I will put the info online in the morning. A step by step tutorial is a bit tough but I will do my best, then
John
OK now lets see what you need.
The seal is made in States and I got mine thru a local company after searching online at http://www.edgetechig.com/ (http://www.edgetechig.com/) . I will post a picture at the end of all products. This is the same stuff the window people used on mine and all seems good. The cleaner is made by SIKA and the black glass edge sealer is a DOW product called -Betaseal-U418.
First remove window (obviously) then using a clean flat worksurface mark with masking tape each window position in the frame and also back to back glass panels. This is so you do not mix pieces up on refit.
There are a couple of aluminum pieces on side of window that hold frame together so take this apart so you can take out glass panels. Put this panel (do one at a time) on something soft as you do not want to break it. Take a sharpish spatula (or whatever) and seperate the glass from seal making sure you do not scratch the glass. Once seal is all off lay each piece with the inside face up and clean all trace of seal. Then use the window cleaner to clean with a soft cotton cloth untill you are sure there are no streaks (view from different angles). Open up the sealed pkg of Soft seal after measuring approx how much you need to go around window-plus a bit.Re-seal the package to keep moisture out. You will find there is a blue tape on seal to protect the sticky sides-carefully place the seal on the glass about an 1/8" in from edge and with foam facing into centre of window. When you get to the join of seal make sure you do a clean square cut so faces abutt each other. Then put a peice of wood or!! material against two edges of glass so you have a guide to make sure the glass edges line up with each other and carefully lay it on top of the taped piece. Use clean gloves if you need and hold only by the outside edges, for obvious reasons. Press down all around. Next job is to use the caulking/urethane. Place the glass on something that will lift it up off the table so you can work all the way around the edge in comfort as this step can get messy. Put a small bead all around that will completely fill the 1/8 gap and do not worry if it drips down some. Follow the curing instruction and then it is easy to get a sharp knife to trim all excess caulk from edge to make it nice and square.. Move that one to a safe place and do the next one. I would leave it overnight to cure.

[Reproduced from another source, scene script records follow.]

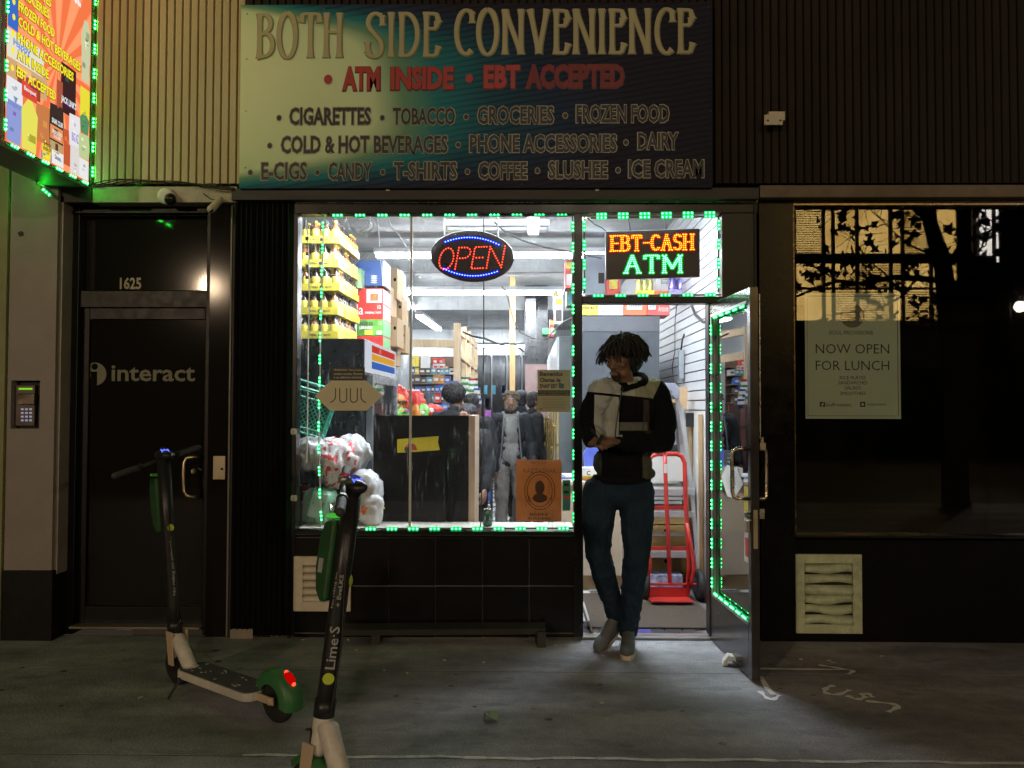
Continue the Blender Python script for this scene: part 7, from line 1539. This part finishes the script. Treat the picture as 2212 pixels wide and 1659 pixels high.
# dreadlocks
mb = MB(); random.seed(14); mb.ell(hq(0, -.030, .050), (.098, .108, .090), HMm, 22); mb.ell(hq(0, -.070, -.015), (.092, .062, .080), HMm, 18); mb.ell(hq(.055, -.03, .0), (.045, .06, .07), HMm, 14); mb.ell(hq(-.062, -.03, .0), (.038, .06, .07), HMm, 14)
for k in range(760):
    az = random.uniform(0, 6.283); el = math.asin(random.uniform(-.35, 1)); d = V((math.cos(el) * math.sin(az), math.cos(el) * math.cos(az), math.sin(el)))
    fr_ = d.y
    if fr_ > .45 and el < .25: continue
    p = hq(d.x * .096, d.y * .106 - .030, .050 + d.z * .088); out = (HMm @ V((d.x, d.y, 0)));  out = out.normalized() if out.length > .01 else V((1, 0, 0))
    ln = random.choice((.04, .055, .07, .085, .11)) * random.uniform(.8, 1.1) * (1 if el > 0 else .85)
    if fr_ > .45: ln *= .55 if d.x > .1 else 1.0
    r = random.uniform(.0042, .0075); pts = [p - out * .012 - V((0, 0, .01 * d.z))]; nrm_ = (out * math.cos(el) + V((0, 0, math.sin(el)))); v_ = (nrm_ * (.55 - .35 * max(0, math.sin(el))) + out * (.35 + .4 * max(0, math.sin(el))) + V((random.uniform(-.4, .4), random.uniform(-.4, .4), random.uniform(-.5, .1)))).normalized(); q = V(p)
    for j in range(6):
        q = q + v_ * ln / 6; pts.append(V(q)); v_ = (v_ + V((0, 0, -.6)) + out * random.uniform(-.15, .22) + V((random.uniform(-.5, .5), random.uniform(-.5, .5), random.uniform(-.3, .3)))).normalized()
    mb.tube(pts, [r, r, r * 1.1, r * .95, r, r * .85, r * .5], 6)
part('hair', mb, m_hair, pr_, smooth=True)
# hoodie
c_ = J; mb = MB()
mb.ell(P(1357, 880, yM + .01), (.165, .118, .17), None, 20); mb.ell(P(1352, 950, yM + .01), (.165, .122, .17), None, 20); mb.ell(P(1344, 1003, yM + .0), (.167, .125, .115), None, 20)
mb.cap(P(1310, 846, yM - .01), P(1404, 846, yM + .04), .074, .076, 16)
limb(mb, [J['sh_r'] + V((.01, 0, -.01)), P(1279, 890, yM - .02), J['el_r'] + V((.008, 0, 0)), J['el_r'].lerp(J['wr_r'], .85)], [.074, .064, .058, .044])
limb(mb, [J['sh_l'] + V((-.01, 0, -.01)), P(1432, 900, yM + .03), J['el_l'] + V((.0, 0, 0)), J['el_l'].lerp(J['wr_l'], .5) + V((0, 0, -.012)), J['el_l'].lerp(J['wr_l'], .86)], [.080, .072, .066, .058, .042])
mb.ell(P(1350, 1022, yM), (.166, .122, .055), None, 18)
hood = remesh('hoodie', mb, None or m_ink, pr_, .0065, 4, .010, .10, fine=.35)
# colour blocks
m_h = D.materials.new('colour_block_fleece'); m_h.use_nodes = True; nt = m_h.node_tree; N = nt.nodes; L = nt.links; b = N['Principled BSDF']; b.inputs['Roughness'].default_value = .9
tcn = N.new('ShaderNodeTexCoord'); sp = N.new('ShaderNodeSeparateXYZ'); L.new(tcn.outputs['Object'], sp.inputs[0])
Xo, Yo, Zo = sp.outputs['X'], sp.outputs['Y'], sp.outputs['Z']
oo = org(pr_)
def wx(px): return P(px, 900, yM - .1).x - oo.x
def wz(py): return Z(py, yM - .1, 1350)
def gt(a, v): return mth('GREATER_THAN', a, v, N, L)
def lt(a, v): return mth('LESS_THAN', a, v, N, L)
def AND(*q):
    r = q[0]
    for k in q[1:]: r = mth('MULTIPLY', r, k, N, L)
    return r
cur = None
def layer(mask, col):
    global cur
    mx = N.new('ShaderNodeMix'); mx.data_type = 'RGBA'; L.new(mask, mx.inputs[0]); mx.inputs[7].default_value = (*col, 1)
    if isinstance(cur, tuple): mx.inputs[6].default_value = (*cur, 1)
    else: L.new(cur, mx.inputs[6])
    cur = mx.outputs[2]
BLK = (.008, .008, .009); LG = (.42, .45, .43); OLV = (.30, .31, .22); DBR = (.055, .042, .042)
cur = BLK
zz = mth('ADD', Zo, mth('MULTIPLY', Xo, .10, N, L), N, L)      # slightly sloping seams
body_m = AND(gt(Xo, wx(1284)), lt(Xo, wx(1402)), lt(Yo, .12))
layer(AND(body_m, lt(Xo, wx(1337)), gt(Zo, wz(958))), LG)
yoke = AND(gt(Xo, wx(1270)), lt(mth('ADD', Xo, mth('MULTIPLY', mth('SUBTRACT', Zo, wz(868), N, L), -.55, N, L), N, L), wx(1409)), gt(zz, wz(857)))
layer(yoke, LG); layer(AND(yoke, gt(Xo, wx(1372))), OLV)
layer(AND(gt(zz, wz(857) - .004), lt(zz, wz(857) + .010)), BLK)
layer(AND(gt(Xo, wx(1390)), lt(Xo, wx(1404)), gt(Zo, wz(935)), lt(zz, wz(858))), DBR)
layer(AND(gt(Xo, wx(1338)), lt(Xo, wx(1400)), lt(Zo, wz(912)), gt(Zo, wz(930)), lt(Yo, .1)), (.14, .15, .13))
layer(AND(gt(Xo, wx(1388)), lt(Zo, wz(975)), gt(Zo, wz(1036))), (.085, .085, .062))
layer(AND(lt(Xo, wx(1300)), lt(Zo, wz(980)), gt(Zo, wz(1036))), (.05, .065, .058))
L.new(cur, b.inputs['Base Color']) if not isinstance(cur, tuple) else None
nzz = N.new('ShaderNodeTexNoise'); nzz.inputs['Scale'].default_value = 260; bp2 = N.new('ShaderNodeBump'); bp2.inputs['Strength'].default_value = .35; bp2.inputs['Distance'].default_value = .004; L.new(nzz.outputs['Fac'], bp2.inputs['Height']); L.new(bp2.outputs[0], b.inputs['Normal'])
b.inputs['Specular IOR Level'].default_value = .1
hood.data.materials.clear(); hood.data.materials.append(m_h)
# zip, hem, cuffs, hood collar
mb = MB(); zp = [P(1346, 838, yM - .125), P(1340, 860, yM - .135), P(1335, 890, yM - .138), P(1330, 930, yM - .140), P(1327, 965, yM - .142)]; mb.tube(zp, .004, 6); part('zip', mb, mat('dark_zip', (.03, .03, .03), .4, .5), pr_)
mb = MB()      # collar of the folded hood: a thick ring round the neck, open at the throat
nb = P(1362, 824, yM + .01)
pts = []; rs_ = []
for k in range(17):
    t = R(-62 + 304 * k / 16); back = (1 - math.cos(t - R(90))) * .0 + max(0, math.sin(t)); pts.append(nb + V((.082 * math.cos(t) , .078 * math.sin(t) - .012, .012 + .028 * back - .035 * max(0, -math.sin(t))))); rs_.append(.019 + .014 * max(0, math.sin(t)))
mb.tube(pts, rs_, 10); mb.cap(pts[0], P(1346, 842, yM - .12), .018, .012, 8); mb.cap(pts[-1], P(1345, 842, yM - .12), .018, .012, 8)
mb.ell(nb + V((.02, .095, -.01)), (.085, .045, .05), None, 14)
remesh('hood_collar', mb, mat('black_fleece', BLK, .9, spec=.1, bump=.3, bscale=260), pr_, .006, 4, .003, .05)
mb = MB(); mb.ell(P(1354, 834, yM - .045), (.055, .045, .035), None, 12); part('tee_collar', mb, mat('grey_green_tee', (.30, .36, .30), .8), pr_, smooth=True)
for p_, q_, r_ in ((J['el_r'].lerp(J['wr_r'], .80), J['wr_r'], .036), (P(1352, 958, yM - .242), J['wr_l'], .036)):
    mb = MB(); mb.cap(p_, q_, r_, r_ * .88, 12); part('cuff', mb, mat('black_fleece'), pr_, smooth=True)
mb = MB(); 
for k in range(24):
    pass
hc_ = P(1343, 1034, yM); mb.lathe([(.0, -.02), (1, -.02), (1.02, .0), (1, .02), (0, .02)], (0, 0, 0), 28)
mb.v = [hc_ + V((v.x * .165, v.y * .122, v.z)) for v in mb.v]; part('hem_band', mb, mat('black_fleece'), pr_, smooth=False)
# held object
mb = MB(); mb.cap(P(1279, 928, yM - .36), P(1290, 945, yM - .34), .006, .005, 8); mb.box(P(1296, 950, yM - .35), (.02, .012, .06), (.3, .5, 0)); part('held_pen', mb, m_ink, pr_)
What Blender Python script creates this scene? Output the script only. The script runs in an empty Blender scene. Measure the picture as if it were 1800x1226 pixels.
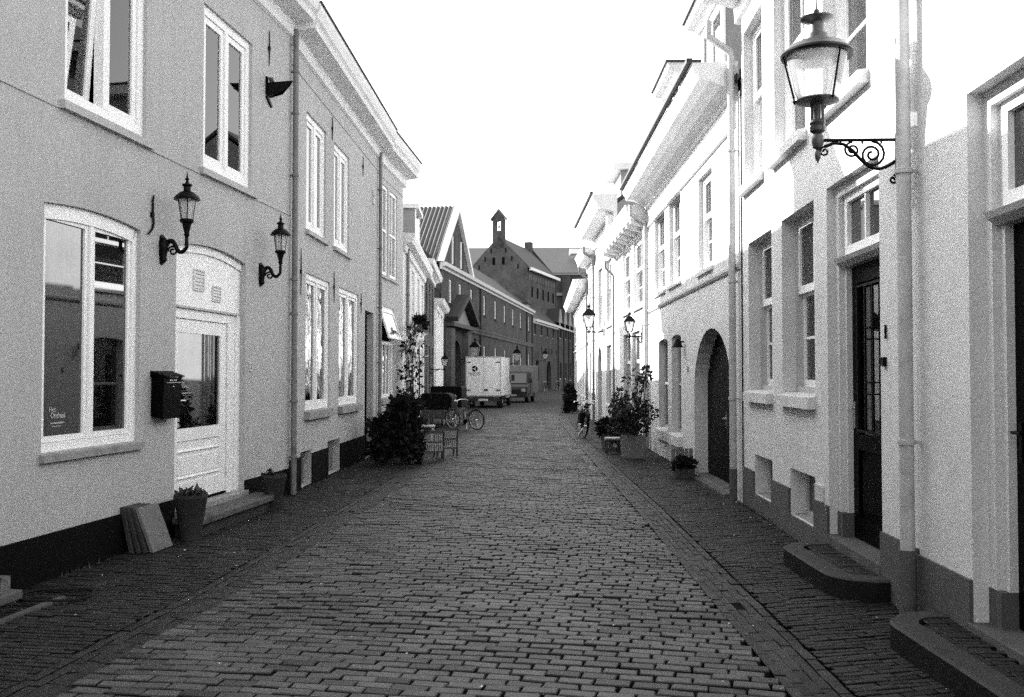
import bpy, math, random
from mathutils import Vector, Matrix

random.seed(7)
R = math.radians
scene = bpy.context.scene
C = scene.collection

# ---------------------------------------------------------------- camera
EYE = 1.72
cam_data = bpy.data.cameras.new('camera')
cam_data.sensor_width = 36.0
cam_data.lens = 34.0
cam_data.clip_start = 0.1
cam_data.clip_end = 2000.0
cam = bpy.data.objects.new('camera', cam_data)
cam.location = (0, 0, EYE)
cam.rotation_euler = (R(90) + math.atan(47 / 1700.0), 0, 0)
C.objects.link(cam)
scene.camera = cam

# ---------------------------------------------------------------- sky, sun, exposure
SUN_EL = R(28.5)
travel = Vector((0.838 * math.cos(SUN_EL), -0.545 * math.cos(SUN_EL), -math.sin(SUN_EL)))
world = bpy.data.worlds.new('World')
scene.world = world
world.use_nodes = True
wn = world.node_tree
wn.nodes.clear()
w_out = wn.nodes.new('ShaderNodeOutputWorld')
w_bg = wn.nodes.new('ShaderNodeBackground')
# black-and-white film, blue-sensitive
w_mix = wn.nodes.new('ShaderNodeVectorMath')
w_mix.operation = 'DOT_PRODUCT'
w_mix.inputs[1].default_value = (0.25, 0.35, 0.40)
w_sky = wn.nodes.new('ShaderNodeTexSky')
w_sky.sky_type = 'NISHITA'
w_sky.sun_disc = False
w_sky.sun_elevation = SUN_EL
w_sky.sun_rotation = math.atan2(-travel.x, -travel.y)
w_sky.air_density = 1.0
w_sky.dust_density = 2.0
w_bg.inputs['Strength'].default_value = 0.14
wn.links.new(w_sky.outputs[0], w_mix.inputs[0])
wn.links.new(w_mix.outputs['Value'], w_bg.inputs['Color'])
wn.links.new(w_bg.outputs[0], w_out.inputs[0])

sun_data = bpy.data.lights.new('sun', 'SUN')
sun_data.energy = 3.4
sun_data.angle = R(0.53)
sun_data.color = (1, 1, 1)
sun = bpy.data.objects.new('sun', sun_data)
sun.location = (-20, 15, 25)
sun.rotation_euler = travel.to_track_quat('-Z', 'Y').to_euler()
C.objects.link(sun)

scene.view_settings.view_transform = 'Standard'
scene.view_settings.look = 'None'
scene.view_settings.gamma = 1.0
scene.view_settings.use_curve_mapping = False
scene.view_settings.exposure = 2.4

scene.render.engine = 'CYCLES'
cy = scene.cycles
cy.use_denoising = False
cy.max_bounces = 8
cy.diffuse_bounces = 4
cy.glossy_bounces = 4
cy.transparent_max_bounces = 12
cy.transmission_bounces = 6
cy.sample_clamp_indirect = 5.0
cy.blur_glossy = 0.3

# ---------------------------------------------------------------- materials (all greys)
MATS = {}


def _nt(name):
    m = bpy.data.materials.new(name)
    m.use_nodes = True
    nt = m.node_tree
    b = nt.nodes['Principled BSDF']
    return m, nt, b


def grey(v):
    return (v, v, v, 1)


def surface(name, base, var=0.15, scale=8.0, fine=120.0, fine_amt=0.1, bump=0.15, bump_scale=60.0,
            bump_dist=0.004, rough=0.8, spec=0.3, stain=0.0, stain_scale=1.2, tone=False, metal=0.0, streak=0.0):
    """Matt surface: a base grey, broad mottling, fine grain, blotchy dirt and a fine bump."""
    m, nt, b = _nt(name)
    N, Lk = nt.nodes.new, nt.links.new
    tc = N('ShaderNodeTexCoord')
    geo = N('ShaderNodeNewGeometry')
    n1 = N('ShaderNodeTexNoise'); n1.inputs['Scale'].default_value = scale; n1.inputs['Detail'].default_value = 5
    n2 = N('ShaderNodeTexNoise'); n2.inputs['Scale'].default_value = fine; n2.inputs['Detail'].default_value = 3
    for n in (n1, n2):
        Lk(geo.outputs['Position'], n.inputs['Vector'])

    def math_(op, a, bb):
        q = N('ShaderNodeMath'); q.operation = op
        for i, x in enumerate((a, bb)):
            if isinstance(x, (int, float)):
                q.inputs[i].default_value = x
            else:
                Lk(x, q.inputs[i])
        return q.outputs[0]
    v = math_('MULTIPLY_ADD', n1.outputs['Fac'], 2 * var)
    v.node.inputs[2].default_value = 1 - var
    g = math_('MULTIPLY_ADD', n2.outputs['Fac'], 2 * fine_amt)
    g.node.inputs[2].default_value = 1 - fine_amt
    v = math_('MULTIPLY', v, g)
    if stain:
        n3 = N('ShaderNodeTexNoise'); n3.inputs['Scale'].default_value = stain_scale
        n3.inputs['Detail'].default_value = 8; n3.inputs['Roughness'].default_value = 0.65
        Lk(geo.outputs['Position'], n3.inputs['Vector'])
        rr = N('ShaderNodeMapRange'); rr.inputs[1].default_value = 0.48; rr.inputs[2].default_value = 0.72
        rr.inputs[3].default_value = 1.0; rr.inputs[4].default_value = 1 - stain
        Lk(n3.outputs['Fac'], rr.inputs[0])
        v = math_('MULTIPLY', v, rr.outputs[0])
    if streak:
        mp = N('ShaderNodeMapping'); mp.inputs['Scale'].default_value = (7, 7, 0.35)
        Lk(geo.outputs['Position'], mp.inputs[0])
        n4 = N('ShaderNodeTexNoise'); n4.inputs['Scale'].default_value = 1.0; n4.inputs['Detail'].default_value = 6
        Lk(mp.outputs[0], n4.inputs['Vector'])
        rr = N('ShaderNodeMapRange'); rr.inputs[1].default_value = 0.5; rr.inputs[2].default_value = 0.78
        rr.inputs[3].default_value = 1.0; rr.inputs[4].default_value = 1 - streak
        Lk(n4.outputs['Fac'], rr.inputs[0])
        v = math_('MULTIPLY', v, rr.outputs[0])
    if tone:
        at = N('ShaderNodeAttribute'); at.attribute_name = 'tone'
        v = math_('MULTIPLY', v, at.outputs['Fac'])
    v = math_('MULTIPLY', v, base)
    cc = N('ShaderNodeCombineColor')
    for i in range(3):
        Lk(v, cc.inputs[i])
    Lk(cc.outputs[0], b.inputs['Base Color'])
    b.inputs['Roughness'].default_value = rough
    b.inputs['Specular IOR Level'].default_value = spec
    b.inputs['Metallic'].default_value = metal
    if bump:
        n5 = N('ShaderNodeTexNoise'); n5.inputs['Scale'].default_value = bump_scale; n5.inputs['Detail'].default_value = 6
        Lk(geo.outputs['Position'], n5.inputs['Vector'])
        bp = N('ShaderNodeBump'); bp.inputs['Strength'].default_value = bump; bp.inputs['Distance'].default_value = bump_dist
        Lk(n5.outputs['Fac'], bp.inputs['Height'])
        Lk(bp.outputs[0], b.inputs['Normal'])
    MATS[name] = m
    return m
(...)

Once you have done them then just re-install them into frame using the markings you put on at beginning.
Cleanliness and patience is all it takes and it can be a nice saving for you.
John,
Now if we could only help you with your back. ^.^d
Thanks John, sounds like a winter job down in Yuma.
At Suncoast they use a machine to apply the seal while setting and maintaining the proper spacing between glass pieces. My driver's seat window had to be redone because the completed window was too thick to slide easily once installed.